→ YOUR GOAL
Retype exactly what runs from the first line of the data to the line with "g = MB(); g.box(-11.2, -3.75, -10, 260, -.99, -.80);", keeping both of those lines and skipping pictures.

→ STORED DATA
=-=-=-=-=

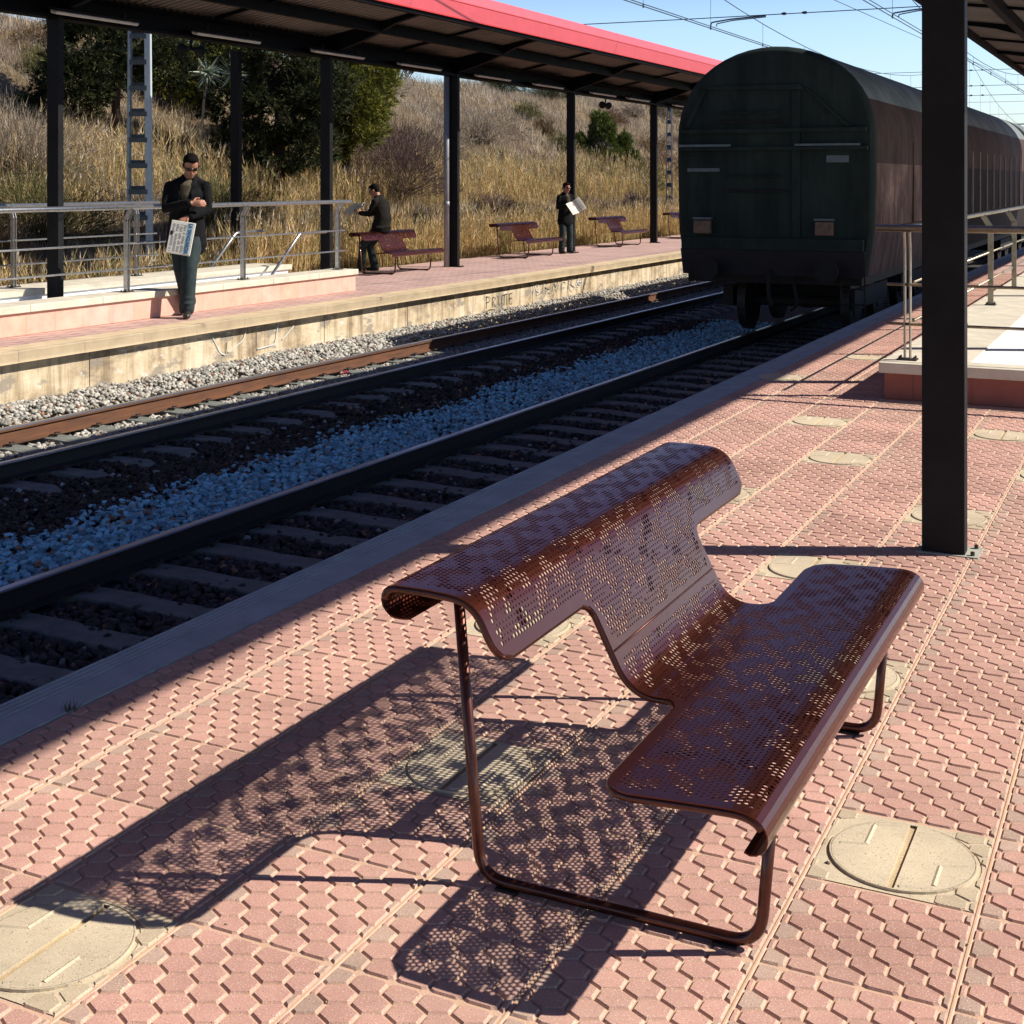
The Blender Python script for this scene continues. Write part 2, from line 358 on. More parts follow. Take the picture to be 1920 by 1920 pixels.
# ------------------------------------------------------------------ ground sheet, track bed, platforms
KS = .013   # the tracks run a hair off parallel to the platforms
def tx(x0, y): return x0+KS*(y-8)
g = MB(); g.box(-400, 400, -30, 900, -1.6, -1.0); tag(g.build('ground', M['earth']), kind='structure')
g = MB(); g.box(-11.2, -3.75, -10, 260, -.99, -.80); tag(g.build('track_bed', M['earth']), kind='structure')

# near platform body + flat paving beyond the relief tiles
g = MB(); g.box(-3.50, 14, -8, 160, -.99, -.0125); tag(g.build('platform', M['groove']), kind='structure')
PX0, PY0, PT = -3.37, 2.67, .433
def paving():
    """moulded concrete pavers: every tile carries raised hexagons, some tiles a round emblem"""
    V = []; F = []; Cc = []; off = -.867
    gx, gy = .0866, PT/7
    circ = {(-4, 0-1), (-3, 2), (-1+0, 5), (-2, 8), (-3, 14), (-4, 17), (-1, 11), (-4, 11), (-4, 5), (-1, 17), (0, 2), (1, 8), (2, 5), (-6, 22), (-5, 26), (0, 14)}
    circ.discard((-1, 5)); circ.add((-1, 5))
    def clip(poly, x0, x1, y0, y1):
        for ax, lim, sg in ((0, x0, 1), (0, x1, -1), (1, y0, 1), (1, y1, -1)):
            out = []
            for i in range(len(poly)):
                p, q = poly[i], poly[(i+1) % len(poly)]; a = (p[ax]-lim)*sg; b = (q[ax]-lim)*sg
                if a >= 0: out.append(p)
                if (a >= 0) != (b >= 0):
                    t = a/(a-b); out.append((p[0]+(q[0]-p[0])*t, p[1]+(q[1]-p[1])*t))
            poly = out
            if len(poly) < 3: return []
        return poly
    zt, zb = 0., -.0054
    hexes = []
    for iy in range(-4, 58):
        nx = 15 if iy < 22 else 4
        for ix in range(-6, nx-6):
            x0 = off+ix*PT; y0 = PY0+iy*PT; x0c = max(x0, PX0); c = (ix, iy) in circ
            if x0+PT < PX0+.02: continue
            if y0 > 11.15 and x0+PT > -2.2 and x0 > -2.3: continue
            tv = random.uniform(.86, 1.10); red = False
            if c: base = (.50, .42, .30)
            elif red: base = (.50, .25, .20)
            else: base = (.55*tv, .315*tv, .265*tv)
            for r in range(-1, 9):
                cy = y0+(r+.5)*gy-.0
                for k in range(-1, 7):
                    cx_ = x0+k*gx+(gx/2 if (r % 2) else 0)+.02
                    qx = gx/2*.95; dy = gx/2*math.tan(math.radians(27)); sd_ = gy-dy; a_ = sd_/2*.95; b_ = (sd_/2+dy)*.95
                    poly = [(cx_-qx, cy-a_), (cx_, cy-b_), (cx_+qx, cy-a_), (cx_+qx, cy+a_), (cx_, cy+b_), (cx_-qx, cy+a_)]
                    edge = False
                    if c:
                        if math.hypot(cx_-x0-PT/2, cy-y0-PT/2) < .217: continue
                    q = clip(poly, x0c+.008, x0+PT-.008, y0+.006, y0+PT-.006)
                    if len(q) < 3: continue
                    ar = abs(sum(q[i][0]*q[(i+1) % len(q)][1]-q[(i+1) % len(q)][0]*q[i][1] for i in range(len(q))))/2
                    if ar < 6e-5: continue
                    v = random.uniform(.92, 1.08); col = (base[0]*v, base[1]*v, base[2]*v)
                    if not c and min(abs(cx_-x0), abs(x0+PT-cx_)) < .022: col = tuple(.4*a+.6*b for a, b in zip(col, (.42*v, .345*v, .28*v)))
                    m = len(q); mx = sum(p[0] for p in q)/m; my = sum(p[1] for p in q)/m; n0 = len(V); tilt = random.uniform(-.0006, .0006)
                    for p in q:
                        dx_, dy_ = p[0]-mx, p[1]-my; L_ = math.hypot(dx_, dy_); kk = max(.35, 1-.0056/max(L_, .001)); V.append((mx+dx_*kk, my+dy_*kk, zt+tilt)); Cc.append(col)
                    for p in q: V.append((p[0], p[1], zb)); Cc.append((.60, .405, .31))
                    F.append(tuple(range(n0, n0+m)))
                    for i in range(m): F.append((n0+i, n0+m+i, n0+m+(i+1) % m, n0+(i+1) % m))
            if c:   # round emblem: disc with rim groove, middle bar and side strokes
                cx_, cy = x0+PT/2, y0+PT/2; col = (.60, .52, .38)
                def disc(r0, r1, z, n=40, a0=0, a1=2*PI):
                    n0 = len(V)
                    for i in range(n+1):
                        a = a0+(a1-a0)*i/n
                        for rr in (r0, r1): V.append((cx_+rr*math.cos(a), cy+rr*math.sin(a), z)); Cc.append(col)
                    for i in range(n): F.append((n0+2*i, n0+2*i+1, n0+2*i+3, n0+2*i+2))
                def wall_(r, z0, z1, n=40):
                    n0 = len(V)
                    for i in range(n+1):
                        a = 2*PI*i/n
                        for z in (z0, z1): V.append((cx_+r*math.cos(a), cy+r*math.sin(a), z)); Cc.append(col)
                    for i in range(n): F.append((n0+2*i, n0+2*i+2, n0+2*i+3, n0+2*i+1))
                n0 = len(V); nn_ = 48
                for i in range(nn_+1):
                    a = 2*PI*i/nn_; ca, sa = math.cos(a), math.sin(a); k = .207/max(abs(ca), abs(sa)); k = k
                    for rr, zz in ((.201, -.0030), (max(k, .2), -.0032)): V.append((cx_+rr*ca, cy+rr*sa, zz)); Cc.append(col)
                for i in range(nn_): F.append((n0+2*i, n0+2*i+1, n0+2*i+3, n0+2*i+2))
                wall_(.201, -.0052, -.0030); disc(.190, .201, -.0052); wall_(.190, -.0052, .002); disc(.185, .190, .002)
                # disc face cut by a groove along Y
                for sgn in (-1, 1):
                    n0 = len(V); n = 22
                    for i in range(n+1):
                        t = -1+2*i/n; yy = .184*t; xx = math.sqrt(max(.186**2-yy*yy, 1e-6))
                        V.append((cx_+sgn*.010, cy+yy, .002)); V.append((cx_+sgn*max(xx, .0101), cy+yy, .002)); Cc.extend([col, col])
                        V.append((cx_+sgn*.010, cy+yy, -.0052)); Cc.append((.50, .40, .25))
                    for i in range(n):
                        F.append((n0+3*i, n0+3*i+1, n0+3*i+4, n0+3*i+3)); F.append((n0+3*i, n0+3*i+3, n0+3*i+5, n0+3*i+2))
                n0 = len(V)
                for a, b in ((-.010, -.185), (.010, -.185), (.010, .185), (-.010, .185)): V.append((cx_+a, cy+b, -.0052)); Cc.append((.50, .40, .25))
                F.append((n0, n0+1, n0+2, n0+3))
                for (ax, ay, bx, by, wd) in ((-.10, .02, -.10, .14, .007), (.10, -.02, .10, -.13, .007), (-.10, .02, -.165, .0, .005), (.10, -.14, .02, -.17, .008), (.10, -.02, .165, .01, .005), (-.10, .145, -.03, .17, .007)):
                    d = Vector((bx-ax, by-ay)); nrm = Vector((-d.y, d.x)).normalized()*wd; n0 = len(V)
                    for px, py in ((ax, ay), (bx, by)):
                        for sg, z in ((-1, .0021), (0, .0056), (1, .0021)): V.append((cx_+px+nrm.x*sg, cy+py+nrm.y*sg, z)); Cc.append(col)
                    F.append((n0, n0+3, n0+4, n0+1)); F.append((n0+1, n0+4, n0+5, n0+2)); F.append((n0, n0+1, n0+2)); F.append((n0+3, n0+5, n0+4))
    # raised joint ribs between tiles
    me = bpy.data.meshes.new('platform_paving'); me.from_pydata(V, [], F)
    a = me.attributes.new('tint', 'FLOAT_COLOR', 'POINT'); c = np.ones((len(V), 4), np.float32); c[:, :3] = np.array(Cc, np.float32); a.data.foreach_set('color', c.ravel())
    o = link('platform_paving', me, M['tile']); tag(o, kind='structure')
    g = MB(); g.box(PX0, 14, -8, 160, -.0124, -.0055)
    g.cur = 0; q = g.build('paving_mortar_bed', M['groove']); tag(q, kind='structure')
    g = MB()
    for i in range(-6, 9):
        x = off+i*PT
        if x > PX0: g.prism([(-.0052, -.0056), (-.0025, -.0030), (.0025, -.0030), (.0052, -.0056)], -6, (27 if x < -2.2 else 11.5), lambda u, v, t, x=x: (x+u, t, v))
    q = g.build('paving_joints', M['groove']); tag(q, kind='structure')
paving()
# flat paved strips far beyond / to the side
g = MB(); g.box(5.2, 14, -8, 160, -.0074, -.001); tag(g.build('side_paving', M['farpave']), kind='structure')
g = MB(); g.box(PX0+.01, 5.1, 27.9, 160, -.0074, -.001); tag(g.build('distant_paving', M['farpave']), kind='structure')
# near coping with fine grooves
def coping(name, x_edge, x_in, z0, mat, label, grooves, y0, y1, step, base):
    root = thing(name, label, 'coping', (x_in, base, 0))
    sg = 1 if x_in > x_edge else -1; y = y0; k = 0
    prof = [(0, z0), (0, -.012), (.012, 0)]
    for gx in grooves: prof += [(gx-.008, 0), (gx-.005, -.009), (gx+.005, -.009), (gx+.008, 0)]
    W = abs(x_in-x_edge); prof += [(W, 0), (W, z0)]
    while y < y1:
        g = MB(); L = step
        g.prism(prof, y+.002, y+L-.002, lambda u, v, t: (x_edge+sg*u, t, v+.001*((k*37) % 5-2)/2))
        o = g.build('slab', mat, root); y += L; k += 1
    return root
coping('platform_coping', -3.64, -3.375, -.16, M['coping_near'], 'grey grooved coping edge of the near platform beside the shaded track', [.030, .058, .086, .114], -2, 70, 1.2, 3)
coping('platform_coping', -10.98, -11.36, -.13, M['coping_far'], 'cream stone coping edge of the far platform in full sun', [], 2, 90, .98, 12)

# far platform
g = MB(); g.box(-14.75, -11.30, 0, 200, -.99, -.004); tag(g.build('far_platform', M['farpave']), kind='structure')
rt = thing('retaining_wall', 'stained cream concrete wall with graffiti below the far platform edge', 'wall', (-11.1, 20, -1))
y = 0; k = 0
while y < 120:
    g = MB(); o_ = .004*((k*7) % 3-1); g.box(-11.25, -11.10+o_, y+.004, y+2.396, -.98, -.131); g.build('panel', M['wall'], rt, bevel=.006); y += 2.4; k += 1
def scrib(y0, z0, sc, strokes, r, mat):
    g = MB()
    for s_ in strokes:
        p = [(-11.089, y0+a*sc, z0+b*sc*.6) for a, b in s_]
        g.tube(fillet(p, .08, 3), r, 5, flat=.25)
    o = g.build('graffiti', mat, rt)
P_ = [[(0, 0), (0, 1)], [(0, 1), (.4, .9), (.4, .55), (0, .5)], [(.65, 0), (.65, .9), (1, .85), (.95, .5), (.7, .5), (1.05, 0)], [(1.3, .9), (1.3, .2), (1.7, .1), (1.75, .9)], [(2.0, 0), (2.05, .9)], [(1.9, .9), (2.5, .95)], [(2.25, .9), (2.3, 0)], [(2.6, .9), (2.6, .05), (3, .05)], [(2.6, .5), (2.95, .5)], [(2.6, .9), (3, .95)], [(-.3, -.3), (.5, -.1), (1.6, -.45), (1.9, .3)]]
scrib(22.0, -.50, .36, P_, .007, M['graff_d'])
Q_ = [[(0, .2), (.3, .9), (.7, .7), (.2, .4), (.8, .2), (.4, 0)], [(1, .1), (1.2, .9), (1.7, .8), (1.3, .5), (1.9, .3), (1.5, 0)], [(2.2, 0), (2.4, .9), (2.7, .2), (3, 1)], [(3.3, .1), (3.5, .8), (3.9, .6), (3.4, .3)], [(4.2, 0), (4.3, .9), (4.8, .9), (4.5, .4), (5, .1)], [(5.2, .2), (5.7, .9), (5.9, .1), (5.3, .5), (6.1, .5)]]
scrib(24.0, -.42, .40, Q_, .011, M['graff_w']); scrib(24.2, -.50, .34, Q_[1:], .006, M['graff_w'])
S_ = [[(0, .9), (.3, .2), (.5, .1)], [(.5, .1), (.55, .6)], [(.6, .2), (1.2, .55), (1.3, .95)], [(1.7, .2), (1.7, .9)], [(1.75, .1), (2.5, .15), (2.6, .9), (2.65, 1.1)], [(2.8, .3), (3.3, .8)]]
scrib(14.2, -.50, .55, S_, .009, M['graff_w'])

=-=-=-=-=

→ RESPONSE
The Blender Python script for this scene continues. Write part 2, from line 358 on. More parts follow. Take the picture to be 1920 by 1920 pixels.
# ------------------------------------------------------------------ ground sheet, track bed, platforms
KS = .013   # the tracks run a hair off parallel to the platforms
def tx(x0, y): return x0+KS*(y-8)
g = MB(); g.box(-400, 400, -30, 900, -1.6, -1.0); tag(g.build('ground', M['earth']), kind='structure')
g = MB(); g.box(-11.2, -3.75, -10, 260, -.99, -.80); tag(g.build('track_bed', M['earth']), kind='structure')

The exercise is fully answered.